We heard a call and hurried here –
The call was like a baby crying.

But we have come with open hearts
From places where the torch is dying.
We seek a manger and a cross
Because we heard a baby crying.
(Philip Britts 1917- 49 )

To hear that poem properly you have to abandon the idea that  “the little Lord Jesus, no crying he makes”. However sweet it might seem, it’s not realistic, as anyone who’s had a baby will know. Babies cry. It’s the only way they have to let us know that they are uncomfortable, hungry, thirst, cold, hot. They can’t do anything for themselves, and if they didn’t cry for our help, they wouldn’t survive.  So of course Jesus cried. His cried because he was human, the Word who had become flesh . In him God inhabits our cries, embraces our vulnerability and helplessness, stays with us through the dark nights and brings us hope and life.
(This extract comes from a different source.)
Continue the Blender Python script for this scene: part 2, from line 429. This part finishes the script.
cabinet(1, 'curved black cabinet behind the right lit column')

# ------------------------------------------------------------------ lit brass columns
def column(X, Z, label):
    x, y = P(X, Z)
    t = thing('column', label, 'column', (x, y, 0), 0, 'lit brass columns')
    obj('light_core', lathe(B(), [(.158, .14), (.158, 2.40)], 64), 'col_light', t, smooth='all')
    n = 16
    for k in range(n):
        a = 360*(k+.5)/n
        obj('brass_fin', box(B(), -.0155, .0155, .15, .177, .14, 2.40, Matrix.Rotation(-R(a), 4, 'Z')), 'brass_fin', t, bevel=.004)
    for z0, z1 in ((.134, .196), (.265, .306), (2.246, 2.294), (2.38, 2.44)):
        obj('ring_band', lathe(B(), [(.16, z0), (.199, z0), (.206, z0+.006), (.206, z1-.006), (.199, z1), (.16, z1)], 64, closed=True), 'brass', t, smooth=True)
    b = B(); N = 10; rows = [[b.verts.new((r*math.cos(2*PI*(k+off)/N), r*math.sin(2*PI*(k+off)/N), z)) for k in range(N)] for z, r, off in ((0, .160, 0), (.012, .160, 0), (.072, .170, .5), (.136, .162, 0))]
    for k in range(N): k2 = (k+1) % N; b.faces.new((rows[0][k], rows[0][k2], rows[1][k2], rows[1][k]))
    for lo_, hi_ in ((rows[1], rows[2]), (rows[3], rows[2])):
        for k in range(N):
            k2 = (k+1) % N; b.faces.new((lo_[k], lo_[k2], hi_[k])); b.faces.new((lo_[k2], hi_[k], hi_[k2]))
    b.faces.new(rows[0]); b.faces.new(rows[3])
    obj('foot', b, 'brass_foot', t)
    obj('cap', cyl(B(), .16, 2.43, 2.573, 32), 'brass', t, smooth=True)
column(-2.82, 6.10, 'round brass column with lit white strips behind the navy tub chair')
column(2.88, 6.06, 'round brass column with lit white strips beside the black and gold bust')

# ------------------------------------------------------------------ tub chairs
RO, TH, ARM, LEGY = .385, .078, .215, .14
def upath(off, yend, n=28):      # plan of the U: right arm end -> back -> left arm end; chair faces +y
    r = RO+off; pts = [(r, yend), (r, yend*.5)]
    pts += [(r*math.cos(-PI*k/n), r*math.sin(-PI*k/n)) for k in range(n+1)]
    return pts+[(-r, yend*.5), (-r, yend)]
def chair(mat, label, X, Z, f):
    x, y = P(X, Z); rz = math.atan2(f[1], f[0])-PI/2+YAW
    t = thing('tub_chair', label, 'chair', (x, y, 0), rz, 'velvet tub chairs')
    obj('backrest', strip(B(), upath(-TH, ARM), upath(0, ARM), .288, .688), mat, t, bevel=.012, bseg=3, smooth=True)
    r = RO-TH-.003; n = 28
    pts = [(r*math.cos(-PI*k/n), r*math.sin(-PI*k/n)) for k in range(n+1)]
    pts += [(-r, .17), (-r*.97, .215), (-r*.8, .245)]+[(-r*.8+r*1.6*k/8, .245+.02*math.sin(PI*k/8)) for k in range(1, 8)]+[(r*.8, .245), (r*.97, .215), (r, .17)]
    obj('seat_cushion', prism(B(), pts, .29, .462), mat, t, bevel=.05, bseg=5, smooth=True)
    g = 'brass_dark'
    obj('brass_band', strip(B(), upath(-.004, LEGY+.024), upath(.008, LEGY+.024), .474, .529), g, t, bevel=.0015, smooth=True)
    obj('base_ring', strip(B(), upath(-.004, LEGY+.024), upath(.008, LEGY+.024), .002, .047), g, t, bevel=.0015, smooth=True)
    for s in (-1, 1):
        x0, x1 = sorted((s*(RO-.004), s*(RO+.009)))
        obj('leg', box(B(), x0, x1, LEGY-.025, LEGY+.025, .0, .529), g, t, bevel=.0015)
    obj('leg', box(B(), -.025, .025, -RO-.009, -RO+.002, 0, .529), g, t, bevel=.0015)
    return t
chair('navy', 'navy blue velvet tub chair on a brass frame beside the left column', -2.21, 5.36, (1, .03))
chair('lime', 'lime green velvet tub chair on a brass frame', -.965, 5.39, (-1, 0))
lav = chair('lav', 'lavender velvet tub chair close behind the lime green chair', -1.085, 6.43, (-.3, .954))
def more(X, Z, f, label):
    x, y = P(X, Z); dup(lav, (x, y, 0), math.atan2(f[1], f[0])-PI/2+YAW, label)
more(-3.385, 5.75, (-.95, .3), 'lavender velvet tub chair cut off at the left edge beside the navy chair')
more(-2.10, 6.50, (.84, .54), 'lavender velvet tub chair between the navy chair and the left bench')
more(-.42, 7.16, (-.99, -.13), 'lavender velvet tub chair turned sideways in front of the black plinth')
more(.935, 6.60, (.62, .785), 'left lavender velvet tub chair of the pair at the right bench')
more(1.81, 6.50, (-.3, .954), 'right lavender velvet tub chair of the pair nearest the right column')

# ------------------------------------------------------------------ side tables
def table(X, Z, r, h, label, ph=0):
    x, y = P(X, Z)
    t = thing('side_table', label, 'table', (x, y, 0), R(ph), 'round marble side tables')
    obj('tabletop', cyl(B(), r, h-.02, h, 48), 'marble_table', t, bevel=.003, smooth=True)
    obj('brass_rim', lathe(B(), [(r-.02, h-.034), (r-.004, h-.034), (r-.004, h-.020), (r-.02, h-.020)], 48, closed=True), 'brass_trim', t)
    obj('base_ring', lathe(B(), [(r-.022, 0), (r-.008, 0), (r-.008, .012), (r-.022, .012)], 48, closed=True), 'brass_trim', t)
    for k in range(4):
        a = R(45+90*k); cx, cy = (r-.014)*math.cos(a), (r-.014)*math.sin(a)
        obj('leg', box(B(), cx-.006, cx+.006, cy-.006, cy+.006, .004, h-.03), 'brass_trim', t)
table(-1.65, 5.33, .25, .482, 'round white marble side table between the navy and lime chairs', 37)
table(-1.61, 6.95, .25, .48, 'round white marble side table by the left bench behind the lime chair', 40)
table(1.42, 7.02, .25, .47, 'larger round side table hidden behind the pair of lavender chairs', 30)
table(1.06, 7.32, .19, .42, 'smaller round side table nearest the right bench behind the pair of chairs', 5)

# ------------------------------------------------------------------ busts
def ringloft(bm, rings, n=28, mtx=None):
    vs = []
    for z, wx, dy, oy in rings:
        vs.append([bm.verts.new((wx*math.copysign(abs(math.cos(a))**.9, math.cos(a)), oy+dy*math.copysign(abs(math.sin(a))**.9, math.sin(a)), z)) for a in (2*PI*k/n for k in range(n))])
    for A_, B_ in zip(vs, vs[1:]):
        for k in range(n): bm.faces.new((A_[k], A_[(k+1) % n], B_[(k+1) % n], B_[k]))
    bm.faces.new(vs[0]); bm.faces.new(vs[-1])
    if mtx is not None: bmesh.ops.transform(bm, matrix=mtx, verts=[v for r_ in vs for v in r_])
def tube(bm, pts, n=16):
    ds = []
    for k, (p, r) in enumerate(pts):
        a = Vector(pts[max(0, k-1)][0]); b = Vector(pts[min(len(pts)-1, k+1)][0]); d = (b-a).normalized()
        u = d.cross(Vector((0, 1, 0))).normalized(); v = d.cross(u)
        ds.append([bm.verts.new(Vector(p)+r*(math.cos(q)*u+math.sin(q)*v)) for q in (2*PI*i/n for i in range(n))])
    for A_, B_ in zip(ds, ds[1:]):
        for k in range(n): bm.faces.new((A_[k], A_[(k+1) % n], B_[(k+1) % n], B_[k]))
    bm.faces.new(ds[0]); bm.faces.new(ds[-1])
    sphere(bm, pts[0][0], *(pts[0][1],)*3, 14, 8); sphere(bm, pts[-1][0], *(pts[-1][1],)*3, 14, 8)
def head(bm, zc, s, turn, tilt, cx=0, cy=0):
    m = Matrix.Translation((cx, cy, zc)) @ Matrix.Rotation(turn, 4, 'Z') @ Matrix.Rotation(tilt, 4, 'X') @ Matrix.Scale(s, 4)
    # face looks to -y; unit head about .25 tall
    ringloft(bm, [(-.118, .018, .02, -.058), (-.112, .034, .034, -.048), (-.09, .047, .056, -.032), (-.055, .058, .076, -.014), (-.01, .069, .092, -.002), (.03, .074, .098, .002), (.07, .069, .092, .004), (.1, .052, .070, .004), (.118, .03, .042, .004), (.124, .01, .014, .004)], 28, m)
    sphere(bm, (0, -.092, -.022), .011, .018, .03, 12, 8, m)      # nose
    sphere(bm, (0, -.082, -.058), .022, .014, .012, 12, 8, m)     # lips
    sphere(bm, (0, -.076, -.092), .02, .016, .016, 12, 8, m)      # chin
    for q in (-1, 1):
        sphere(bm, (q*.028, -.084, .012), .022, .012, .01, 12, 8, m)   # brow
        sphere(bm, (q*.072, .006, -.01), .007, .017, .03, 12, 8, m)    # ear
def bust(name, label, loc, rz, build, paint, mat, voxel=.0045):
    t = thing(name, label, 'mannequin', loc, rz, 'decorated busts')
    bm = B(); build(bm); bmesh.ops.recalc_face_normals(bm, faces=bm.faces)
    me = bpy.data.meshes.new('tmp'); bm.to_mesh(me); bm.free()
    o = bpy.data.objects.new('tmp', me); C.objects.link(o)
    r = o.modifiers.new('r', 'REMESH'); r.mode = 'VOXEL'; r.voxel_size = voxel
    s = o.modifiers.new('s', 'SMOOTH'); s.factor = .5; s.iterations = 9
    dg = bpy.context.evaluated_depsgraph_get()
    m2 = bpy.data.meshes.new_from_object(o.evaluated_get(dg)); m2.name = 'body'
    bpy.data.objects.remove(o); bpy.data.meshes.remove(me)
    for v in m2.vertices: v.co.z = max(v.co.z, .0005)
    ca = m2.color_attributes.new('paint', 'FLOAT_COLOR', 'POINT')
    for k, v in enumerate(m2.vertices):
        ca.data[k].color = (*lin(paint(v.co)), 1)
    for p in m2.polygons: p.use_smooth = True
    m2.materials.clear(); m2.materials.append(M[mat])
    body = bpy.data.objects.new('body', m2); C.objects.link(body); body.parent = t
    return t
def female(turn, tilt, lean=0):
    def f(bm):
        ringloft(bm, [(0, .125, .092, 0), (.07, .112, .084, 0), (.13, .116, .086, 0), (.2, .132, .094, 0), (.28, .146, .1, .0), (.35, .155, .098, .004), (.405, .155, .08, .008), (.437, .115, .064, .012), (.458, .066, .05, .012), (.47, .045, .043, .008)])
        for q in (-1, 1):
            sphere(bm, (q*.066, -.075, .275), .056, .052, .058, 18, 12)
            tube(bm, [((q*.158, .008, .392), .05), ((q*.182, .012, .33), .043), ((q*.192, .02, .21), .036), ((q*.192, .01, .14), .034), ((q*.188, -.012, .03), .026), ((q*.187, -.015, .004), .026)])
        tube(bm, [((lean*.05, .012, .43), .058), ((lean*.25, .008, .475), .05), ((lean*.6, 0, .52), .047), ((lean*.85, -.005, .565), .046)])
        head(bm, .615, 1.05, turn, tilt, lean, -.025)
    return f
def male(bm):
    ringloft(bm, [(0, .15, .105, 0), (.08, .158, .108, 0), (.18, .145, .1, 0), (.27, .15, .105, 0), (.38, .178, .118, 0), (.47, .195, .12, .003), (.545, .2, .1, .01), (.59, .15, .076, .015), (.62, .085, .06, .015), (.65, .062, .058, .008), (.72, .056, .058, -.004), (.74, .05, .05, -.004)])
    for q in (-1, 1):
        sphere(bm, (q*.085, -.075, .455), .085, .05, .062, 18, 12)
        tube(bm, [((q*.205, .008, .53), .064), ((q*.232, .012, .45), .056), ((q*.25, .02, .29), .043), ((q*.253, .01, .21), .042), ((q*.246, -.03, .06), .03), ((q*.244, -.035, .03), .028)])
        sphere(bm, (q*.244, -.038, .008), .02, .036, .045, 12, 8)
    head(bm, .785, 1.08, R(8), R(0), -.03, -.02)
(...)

I began by saying that I didn’t know why you had come here tonight, but perhaps for some of us it is the cry of a baby that has drawn us here, a sense of need, a hunger for hope. That crying child may be within us, or we may have heard it in someone we love. It may be in the voices of those we see on the news, the refugees crossing the Med in their flimsy boats, the homeless, those struggling with the hard grind of poverty, the people whose stories tug at our heartstrings and make us despair of the world we live in. But God’s promise to us is the same as it has ever been. He is there in the mangers and on the crosses of our world, born in us, dying with us, and, if we let him, transforming those dark places with the light of his love. 

To you is born this day a saviour, and you will find him lying in a manger. That’s the good news.